65 miles interroge sur les fondements de l'individu et sur notre place dans cette société qui a perdu ses repères et ses valeurs.
65 miles nous immerge dans l'histoire tourmentée d'une famille des années 80. Celle de deux frères, dont l'un sort de prison après avoir purgé une peine de 10 ans pour homicide involontaire et espère retrouver sa fille. Elle nous parle de famille, de transmission, des liens, des non-dits, de la solitude, du pardon. Bref, elle nous parle d' humanité. Une pièce solide et touchante, portée par des comédiens convaincants. A voir absolument !
Une famille décousue
Les retrouvailles pudiques entre les deux frères font d'abord sourire par la manière dont l'un et l'autre tentent d'échapper à leurs émotions en se réfugiant derrière des banalités et des notes d'humour. Mais les 9 ans et demi qui viennent de les séparer les rattrapent vite. Et si tout semble les opposer, on découvre peu à peu que l'un et l'autre cherchent finalement à réparer ce qui a ou ce qui n'a pas été fait.
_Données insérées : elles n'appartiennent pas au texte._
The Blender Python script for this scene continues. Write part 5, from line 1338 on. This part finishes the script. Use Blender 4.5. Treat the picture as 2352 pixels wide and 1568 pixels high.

Pete cherche sa fille qu'il n'a pas vu depuis 15 ans, tandis que Rich tente de renouer le contact avec son ex-petite amie, Luce, qu'il a abandonnée après qu'elle est tombée enceinte et a décidé d'avorter. Et si Rich reproche à Pete de n'avoir jamais répondu à ses lettres, lui-même se voit ensuite reprocher par Luce de n'avoir jamais répondu aux siennes... Des drames qui se font écho. Les non-dits explosent tour à tour, les plaies mal fermées se déchirent à nouveau.
Des histoires humaines
Les deux frères sont donc dans une même quête de réparation, en proie à des sentiments de solitude et de culpabilité qui les rongent et les rapprochent. Les scènes qui se succèdent sont toutes plus captivantes les unes que les autres. On est émus de cet échange troublant, à la sortie de l'école, entre Rich et une adolescente en laquelle il croit trouver sa fille tant il l'espère. On est touchés aussi par Luce, dont la douleur finit par jaillir lorsque Rich pousse la porte de sa boutique de chocolats pour tenter de rétablir le dialogue.
Nous nous sommes régalés devant cette pièce d'une grande richesse, tant sur le plan de l'histoire, des relations entre les personnages, du jeu de comédiens, que de la scénographie très inventive et habile. Tout est très détaillé, précis, réaliste et intelligemment orchestré. Il s'en dégage à la fois quelque chose de rude, de brumeux, et une profonde douceur teintée de touches subtiles d'humour anglais qui nous fait ressentir de l'empathie pour ces êtres que leurs fêlures rendent profondément humains.
Des personnages écorchés magnifiquement interprétés
Il existe une véritable tension dramatique entre ces êtres qui tentent d'échapper à leurs solitudes, de réparer des liens abîmés, de mieux faire. Une tension qui se ressent aussi bien dans la personnalité des uns et des autres que dans l'atmosphère cinématographique créée par la mise en scène et renforcée par les références musicales. Ainsi, Radiohead, Police ou encore les Beatles s'invitent dans les espaces entre-deux scènes qui ouvrent de petites fenêtres sur l'existence hors scène des personnages.
Les comédiens sont vrais. Ils incarnent tous avec une grande justesse ces âmes complexes et torturées dont les fêlures nous touchent, nous parlent. Et si Émilie Aubertot nous a un peu moins convaincus dans son rôle d'adolescente, Stefan Godin en revanche - dans le rôle de Franck, le beau-père des deux frères - nous a particulièrement éblouis par son charisme et sa finesse de jeu. Un moment fort de théâtre.